Some press screenings of this latest Disney blockbuster reportedly opened with a message from director Ava DuVernay stating that she’d made it specifically for children aged 8-12, possibly as a pre-emptive strike against those who might impose their grown-up standards on a movie that’s, you know, for kids.

 

A WRINKLE IN TIME

Director: Ava DuVernay
Cast: Oprah Winfrey, Reese Witherspoon, Mindy Kaling, Storm Reid, Zach Galifianakis, Chris Pine
Rating: (PG)
★★★ (out of five)

 

A Wrinkle in Time reminded me most of another film from my own childhood, The NeverEnding Story, which I endured while wishing I was in the theatre down the street showing Conan the Destroyer, so while I guess I’m not the intended audience, I decided to channel my inner 8-year-old for its duration, and though I still would’ve rather been aping the giant monkey flick next door, I more or less liked it.

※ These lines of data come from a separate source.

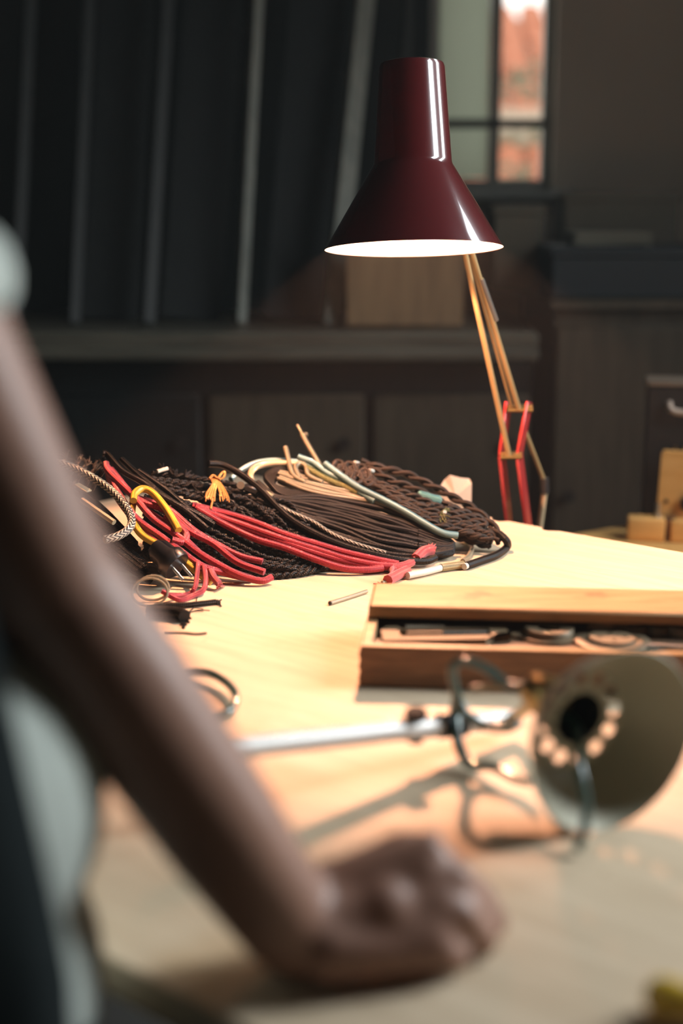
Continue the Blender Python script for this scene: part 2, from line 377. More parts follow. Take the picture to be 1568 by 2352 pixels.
b = B(); box(b, ((wx0+0.03+xm-0.016)/2, YG+0.005, (bz0+bz1)/2), (xm-wx0-0.048, 0.005, bz1-bz0-0.06)); obj('frosted_pane', b, M['frosted'], win, False)['label'] = 'frosted glass pane'
b = B(); box(b, ((wx1-0.027+xm+0.016)/2, YG+0.005, (bz0+bz1)/2), (wx1-xm-0.045, 0.005, bz1-bz0-0.06)); obj('clear_pane', b, M['glass'], win, False)['label'] = 'clear glass pane'
b = B(); box(b, ((wx0+wx1)/2, YB-0.02, bz0-0.015), (wx1-wx0+0.10, 0.16, 0.03), bev=0.005); struct('trim_1', b, M['windowpaint'])

# outside the window: neighbouring house with a tiled roof, and a tree
ho = thing('neighbour_house', 'house with terracotta tiled roof outside the narrow window', 'house', (1.6, 9.5, 0))
b = B(); box(b, (1.6, 10.6, 0.4), (6.0, 4.0, 3.0)); obj('wall', b, M['facade'], ho, False)
RX0, RX1 = -0.6, 3.6; y0r, z0r, y1r, z1r = 7.9, 1.35, 10.7, 2.68
b = B(); sl = math.atan2(z1r-z0r, y1r-y0r)
box(b, (1.6, (y0r+y1r)/2, (z0r+z1r)/2-0.06), (6.4, math.hypot(y1r-y0r, z1r-z0r), 0.06), Matrix.Rotation(sl, 3, 'X')); obj('roof_deck', b, M['facade'], ho, False)
tb = B()
prof = [(0.095*math.cos(t), 0.05*math.sin(t)) for t in [math.pi*k/5 for k in range(6)]]
vs = []
for yy, sc in ((0, 1.0), (0.36, 0.85)):
    vs.append([tb.verts.new((x*sc, yy, z*sc)) for x, z in prof])
for k in range(5): tb.faces.new((vs[0][k], vs[0][k+1], vs[1][k+1], vs[1][k]))
tb.faces.new(vs[0])
t0 = obj('roof_tile', tb, M['rooftile'], ho)
tme = t0.data
RM = Matrix.Rotation(sl, 4, 'X'); first = True
for r in range(10):
    for c in range(13):
        o = t0 if first else t0.copy()
        if not first: COL.objects.link(o)
        first = False
        o.parent = ho; s = r*0.31
        o.matrix_parent_inverse = Matrix.Translation(-V(ho.location))
        o.matrix_basis = Matrix.Translation((0.35+c*0.20, y0r+s*math.cos(sl)+rng.uniform(-.02, .02), z0r+s*math.sin(sl)+0.01)) @ RM @ Matrix.Rotation(rng.uniform(-.06, .06), 4, 'Z')
tr = thing('garden_tree', 'bare-leaved small tree between the window and tiled roof', 'tree', (1.15, 7.0, 0))
b = B(); tube(b, spline([(1.25, 7.0, 0), (1.2, 7.0, 0.8), (1.22, 6.98, 1.5), (1.05, 7.0, 2.3)]), lambda t: 0.05*(1-0.7*t)); obj('trunk', b, M['bark'], tr)
b = B()
for k in range(1500):
    c = V((rng.gauss(1.00, 0.22), rng.gauss(7.0, 0.15), rng.uniform(1.3, 2.0)))
    if noise.noise(V((c.x*5, 0, c.z*7))) < 0.05: continue
    R = Quaternion((rng.random()-.5, rng.random()-.5, rng.random()-.5), rng.uniform(0, 6)).to_matrix() if True else None
    R = Matrix.Rotation(rng.uniform(0, 6.28), 3, 'Z') @ Matrix.Rotation(rng.uniform(0, 3.14), 3, 'X')
    pts = [(-.03, 0), (0, .012), (.03, 0), (0, -.012)]
    b.faces.new([b.verts.new(c + R @ V((x, y, 0))) for x, y in pts])
lf = obj('foliage', b, M['leaf'], tr, False); lf['kind'] = 'stuff'

# ------------------------------------------------------------------ back of the room: counter, leaning boards, cabinet, shelves
cy = 3.30
ct = thing('wall_counter', 'long dark counter with double wooden front rail along the back wall', 'counter', (-0.6, 3.7, 0))
cz = P(400, 765, cy).z
cx0, cx1 = -2.3, 0.46
b = B(); box(b, ((cx0+cx1)/2, cy+0.33, cz-0.02), (cx1-cx0, 0.62, 0.04), bev=0.006); obj('countertop', b, M['counterwood'], ct)
zr = P(400, 815, cy).z
b = B(); box(b, ((cx0+cx1)/2, cy+0.015, zr), (cx1-cx0, 0.03, 0.028), bev=0.006); obj('front_rail', b, M['counterwood'], ct)
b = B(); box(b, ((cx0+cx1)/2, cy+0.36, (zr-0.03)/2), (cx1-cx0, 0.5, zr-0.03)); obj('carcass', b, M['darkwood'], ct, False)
for k in range(7):
    wd = (cx1-cx0)/7
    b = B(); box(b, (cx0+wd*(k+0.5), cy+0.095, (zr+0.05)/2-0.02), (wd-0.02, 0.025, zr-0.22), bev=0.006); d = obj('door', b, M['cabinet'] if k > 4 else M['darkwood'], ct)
    b = B(); cyl(b, (cx0+wd*(k+0.85), cy+0.085, zr-0.22), (cx0+wd*(k+0.85), cy+0.062, zr-0.22), 0.012, 0.016, 12); obj('knob', b, M['blackmetal'], d)

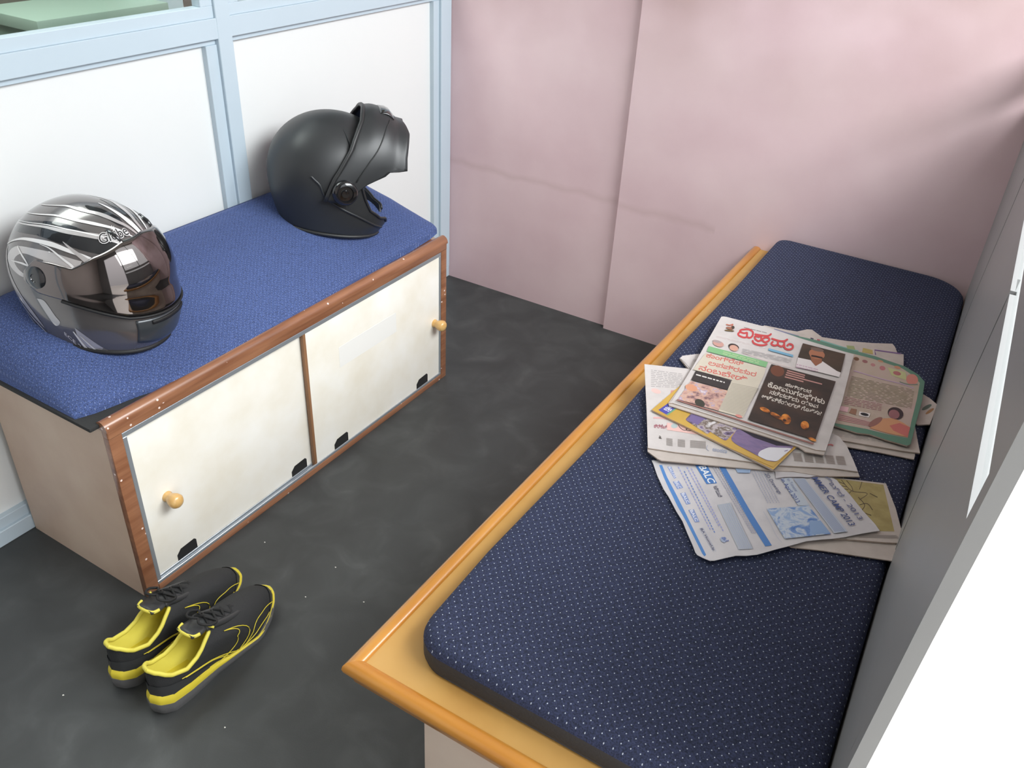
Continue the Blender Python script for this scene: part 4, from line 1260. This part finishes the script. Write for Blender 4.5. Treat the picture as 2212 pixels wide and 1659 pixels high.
for sg in (-1, 1):
    m_ = lambda L_: [(sg * a, e) for a, e in L_]
    panel(m_([(12, 36), (40, 48), (75, 58), (110, 56), (150, 40), (165, 30), (150, 30), (112, 42), (80, 42), (50, 36), (28, 30)]), 3, 0.0005)     # black sweep
    panel(m_([(60, 30), (92, 34), (128, 26), (140, 10), (120, 4), (100, 8), (84, 12), (66, 22)]), 1, 0.0005)                                     # silver side
    panel(m_([(96, 26), (118, 24), (128, 14), (116, 8), (100, 12)]), 0, 0.0009)                                                                  # grey shape in it
    panel(m_([(146, 18), (150, -6), (132, -24), (108, -42), (120, -24), (134, -4)]), 1, 0.0006)
    panel(m_([(104, -12), (92, -34), (84, -30), (88, -24), (96, -12)]), 1, 0.0006)
    panel(m_([(70, -30), (48, -40), (30, -46), (48, -46), (66, -42)]), 1, 0.0006)
    panel(m_([(6, 60), (20, 74), (60, 80), (30, 66), (14, 52)]), 3, 0.0005)
    ribbon(sh, m_([(4, 41), (12, 55), (40, 70), (110, 74), (160, 56)]), taper(0.010, 0.3, 0.1, .4), V, F, MI, 1, 0.0011)
    ribbon(sh, m_([(10, 41), (26, 53), (62, 62), (110, 62), (158, 44)]), taper(0.007, 0.3, 0.1, .4), V, F, MI, 2, 0.0014)
    ribbon(sh, m_([(22, 38), (40, 47), (72, 52), (112, 50), (156, 34)]), taper(0.011, 0.4, 0.1, .3), V, F, MI, 1, 0.0012)
    ribbon(sh, m_([(24, 38), (42, 48), (74, 54), (112, 52), (156, 36)]), taper(0.003, 0.6, 0.3, .3), V, F, MI, 2, 0.0016)
    ribbon(sh, m_([(46, 29), (62, 35), (92, 40), (124, 34), (148, 18)]), taper(0.009, 0.2, 0.1, .5), V, F, MI, 2, 0.0013)
    ribbon(sh, m_([(52, 27), (60, 33), (72, 40), (80, 44)]), taper(0.011, 1.0, 0.05, .05), V, F, MI, 1, 0.0015)
    ribbon(sh, m_([(66, 22), (70, 27), (90, 36), (104, 37)]), taper(0.006, 0.8, 0.05, .1), V, F, MI, 2, 0.0017)
    ribbon(sh, m_([(66, 22), (74, 19), (86, 16)]), taper(0.007, 1.0, 0.2, .1), V, F, MI, 2, 0.0018)
    ribbon(sh, m_([(128, 26), (112, 18), (104, 8)]), taper(0.004, 0.5, 0.1, .3), V, F, MI, 2, 0.0014)
    ribbon(sh, m_([(132, 12), (116, 16), (98, 16)]), taper(0.004, 0.2, 0.2, .5), V, F, MI, 2, 0.0015)
    ribbon(sh, m_([(152, 12), (148, -10), (128, -32), (104, -48)]), taper(0.004, 0.3, 0.2, .5), V, F, MI, 2, 0.0014)
    ribbon(sh, m_([(160, 6), (150, -18), (130, -40), (106, -52)]), taper(0.004, 0.3, 0.2, .5), V, F, MI, 2, 0.0014)
    ribbon(sh, m_([(66, -36), (50, -46), (34, -50)]), taper(0.004, 0.3, 0.1, .3), V, F, MI, 2, 0.0014)
    ribbon(sh, m_([(72, -34), (58, -48), (30, -56)]), taper(0.006, 0.5, 0.1, .4), V, F, MI, 2, 0.0014)
    for a, e in ((108, 10), (26, 52), (60, -52)):                                                                                               # little stars
        for k in range(4):
            w_ = k * 45
            dx, dy = 3.2 * math.cos(D2R(w_)), 3.2 * math.sin(D2R(w_))
            ribbon(sh, m_([(a - dx, e - dy), (a, e), (a + dx, e + dy)]), taper(0.0022, 0.1, 0.1, .5), V, F, MI, 2, 0.002, 3)
ribbon(sh, [(0, 42), (0, 62), (0, 80)], taper(0.012, 0.6, 0.1, .3), V, F, MI, 2, 0.0012)
# the maker's lettering above the visor
gV, gF = glyphs('Globe', 0.0)
gx0, gx1 = min(v[0] for v in gV), max(v[0] for v in gV)
for grow, mi, dd in ((0.05, 2, 0.0020), (0.0, 3, 0.0026)):
    gV, gF = glyphs('Globe', grow)
    b0 = len(V)
    for x, y in gV:
        V.append(sh.hit(-44 + 30 * (x - gx0) / (gx1 - gx0), 42.0 + 3.0 * (x - gx0) / (gx1 - gx0) + 11.0 * y, dd + 0.0012))
    for f in gF: F.append(tuple(b0 + i for i in f)); MI.append(mi)
gV, gF = glyphs('ECE 22.05', 0.0); gx0, gx1 = min(v[0] for v in gV), max(v[0] for v in gV); b0 = len(V)
for x, y in gV: V.append(sh.hit(-82 + 26 * (x - gx0) / (gx1 - gx0), -41 - 3 * (x - gx0) + 4.5 * y, 0.001))
for f in gF: F.append(tuple(b0 + i for i in f)); MI.append(2)
ob('shell', V, F, [M_gun, M_sil, M_whg, M_bkg], hz, fm=MI, smooth=True)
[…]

Based on Madeleine L’Engle’s 1962 novel, it’s a kind of semi-psychedelic sci-fi fantasy adventure in which 13-year-old Meg Murry (the excellent Storm Reid), who with the help of three mysterious astral travellers named Mrs Whatsit (Reese Witherspoon), Mrs Who (Mindy Kaling) and Mrs Which (Oprah Winfrey), journeys through space, time and other dimensions to find her father (Chris Pine), an astrophysicist who disappeared after discovering the secrets of the universe, or something.

It’s deeply silly in parts, veers between charming and ridiculous, often within the space of a single scene, and many of the effects are subpar, but it does what it says on the can, and besides, why shouldn’t the young ones get to have their own big budget, FX-driven piece of nonsense if the adults are allowed?